• **Do this**: Give the data a second time, exactly and in full.

• **Recorded data**:
══════════
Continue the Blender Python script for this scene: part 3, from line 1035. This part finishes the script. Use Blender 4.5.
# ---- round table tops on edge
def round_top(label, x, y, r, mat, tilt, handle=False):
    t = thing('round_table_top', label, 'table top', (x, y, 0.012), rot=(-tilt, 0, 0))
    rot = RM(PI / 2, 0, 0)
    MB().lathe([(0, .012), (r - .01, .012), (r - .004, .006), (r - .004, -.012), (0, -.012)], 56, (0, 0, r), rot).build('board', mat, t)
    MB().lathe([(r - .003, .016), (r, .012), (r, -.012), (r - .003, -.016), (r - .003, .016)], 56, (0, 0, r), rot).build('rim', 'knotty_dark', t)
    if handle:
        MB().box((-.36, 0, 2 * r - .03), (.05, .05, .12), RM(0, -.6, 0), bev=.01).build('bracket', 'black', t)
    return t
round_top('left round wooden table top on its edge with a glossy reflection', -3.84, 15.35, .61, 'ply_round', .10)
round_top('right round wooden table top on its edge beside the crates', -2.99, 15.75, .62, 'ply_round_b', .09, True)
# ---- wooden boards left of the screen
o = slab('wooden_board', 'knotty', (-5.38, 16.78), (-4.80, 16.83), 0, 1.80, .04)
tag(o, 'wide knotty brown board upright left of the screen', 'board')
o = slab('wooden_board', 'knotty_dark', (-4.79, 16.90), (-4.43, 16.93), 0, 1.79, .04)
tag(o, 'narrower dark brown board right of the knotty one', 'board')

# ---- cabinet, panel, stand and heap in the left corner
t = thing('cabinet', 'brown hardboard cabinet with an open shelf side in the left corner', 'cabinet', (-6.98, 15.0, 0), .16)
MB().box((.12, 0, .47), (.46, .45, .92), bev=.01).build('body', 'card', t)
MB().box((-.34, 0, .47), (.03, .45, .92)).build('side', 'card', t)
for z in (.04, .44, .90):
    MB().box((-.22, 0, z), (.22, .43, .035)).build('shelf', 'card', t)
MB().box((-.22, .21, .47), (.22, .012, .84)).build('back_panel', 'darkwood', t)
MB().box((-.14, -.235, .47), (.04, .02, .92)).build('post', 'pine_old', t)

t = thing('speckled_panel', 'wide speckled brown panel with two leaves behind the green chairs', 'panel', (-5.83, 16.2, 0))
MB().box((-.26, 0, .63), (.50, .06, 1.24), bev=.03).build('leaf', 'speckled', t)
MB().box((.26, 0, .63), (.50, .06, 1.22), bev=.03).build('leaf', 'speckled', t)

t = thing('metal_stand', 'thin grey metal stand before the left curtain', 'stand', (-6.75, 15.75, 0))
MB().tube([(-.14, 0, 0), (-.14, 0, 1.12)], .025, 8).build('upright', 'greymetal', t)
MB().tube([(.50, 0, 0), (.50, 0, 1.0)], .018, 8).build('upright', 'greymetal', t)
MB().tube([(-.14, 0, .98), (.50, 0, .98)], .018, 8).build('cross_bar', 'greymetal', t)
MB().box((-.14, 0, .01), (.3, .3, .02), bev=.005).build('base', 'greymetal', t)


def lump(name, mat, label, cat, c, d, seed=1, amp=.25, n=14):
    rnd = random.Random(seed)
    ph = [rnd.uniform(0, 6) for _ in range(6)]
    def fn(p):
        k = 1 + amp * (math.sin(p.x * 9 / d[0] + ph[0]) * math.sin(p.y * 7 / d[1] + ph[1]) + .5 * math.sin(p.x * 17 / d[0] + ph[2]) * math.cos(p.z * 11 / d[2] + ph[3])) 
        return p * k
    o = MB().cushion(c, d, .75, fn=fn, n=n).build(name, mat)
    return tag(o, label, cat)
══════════
• **Answer for the task**:
Continue the Blender Python script for this scene: part 3, from line 1035. This part finishes the script. Use Blender 4.5.
# ---- round table tops on edge
def round_top(label, x, y, r, mat, tilt, handle=False):
    t = thing('round_table_top', label, 'table top', (x, y, 0.012), rot=(-tilt, 0, 0))
    rot = RM(PI / 2, 0, 0)
    MB().lathe([(0, .012), (r - .01, .012), (r - .004, .006), (r - .004, -.012), (0, -.012)], 56, (0, 0, r), rot).build('board', mat, t)
    MB().lathe([(r - .003, .016), (r, .012), (r, -.012), (r - .003, -.016), (r - .003, .016)], 56, (0, 0, r), rot).build('rim', 'knotty_dark', t)
    if handle:
        MB().box((-.36, 0, 2 * r - .03), (.05, .05, .12), RM(0, -.6, 0), bev=.01).build('bracket', 'black', t)
    return t
round_top('left round wooden table top on its edge with a glossy reflection', -3.84, 15.35, .61, 'ply_round', .10)
round_top('right round wooden table top on its edge beside the crates', -2.99, 15.75, .62, 'ply_round_b', .09, True)
# ---- wooden boards left of the screen
o = slab('wooden_board', 'knotty', (-5.38, 16.78), (-4.80, 16.83), 0, 1.80, .04)
tag(o, 'wide knotty brown board upright left of the screen', 'board')
o = slab('wooden_board', 'knotty_dark', (-4.79, 16.90), (-4.43, 16.93), 0, 1.79, .04)
tag(o, 'narrower dark brown board right of the knotty one', 'board')

# ---- cabinet, panel, stand and heap in the left corner
t = thing('cabinet', 'brown hardboard cabinet with an open shelf side in the left corner', 'cabinet', (-6.98, 15.0, 0), .16)
MB().box((.12, 0, .47), (.46, .45, .92), bev=.01).build('body', 'card', t)
MB().box((-.34, 0, .47), (.03, .45, .92)).build('side', 'card', t)
for z in (.04, .44, .90):
    MB().box((-.22, 0, z), (.22, .43, .035)).build('shelf', 'card', t)
MB().box((-.22, .21, .47), (.22, .012, .84)).build('back_panel', 'darkwood', t)
MB().box((-.14, -.235, .47), (.04, .02, .92)).build('post', 'pine_old', t)

t = thing('speckled_panel', 'wide speckled brown panel with two leaves behind the green chairs', 'panel', (-5.83, 16.2, 0))
MB().box((-.26, 0, .63), (.50, .06, 1.24), bev=.03).build('leaf', 'speckled', t)
MB().box((.26, 0, .63), (.50, .06, 1.22), bev=.03).build('leaf', 'speckled', t)

t = thing('metal_stand', 'thin grey metal stand before the left curtain', 'stand', (-6.75, 15.75, 0))
MB().tube([(-.14, 0, 0), (-.14, 0, 1.12)], .025, 8).build('upright', 'greymetal', t)
MB().tube([(.50, 0, 0), (.50, 0, 1.0)], .018, 8).build('upright', 'greymetal', t)
MB().tube([(-.14, 0, .98), (.50, 0, .98)], .018, 8).build('cross_bar', 'greymetal', t)
MB().box((-.14, 0, .01), (.3, .3, .02), bev=.005).build('base', 'greymetal', t)


def lump(name, mat, label, cat, c, d, seed=1, amp=.25, n=14):
    rnd = random.Random(seed)
    ph = [rnd.uniform(0, 6) for _ in range(6)]
    def fn(p):
        k = 1 + amp * (math.sin(p.x * 9 / d[0] + ph[0]) * math.sin(p.y * 7 / d[1] + ph[1]) + .5 * math.sin(p.x * 17 / d[0] + ph[2]) * math.cos(p.z * 11 / d[2] + ph[3])) 
        return p * k
    o = MB().cushion(c, d, .75, fn=fn, n=n).build(name, mat)
    return tag(o, label, cat)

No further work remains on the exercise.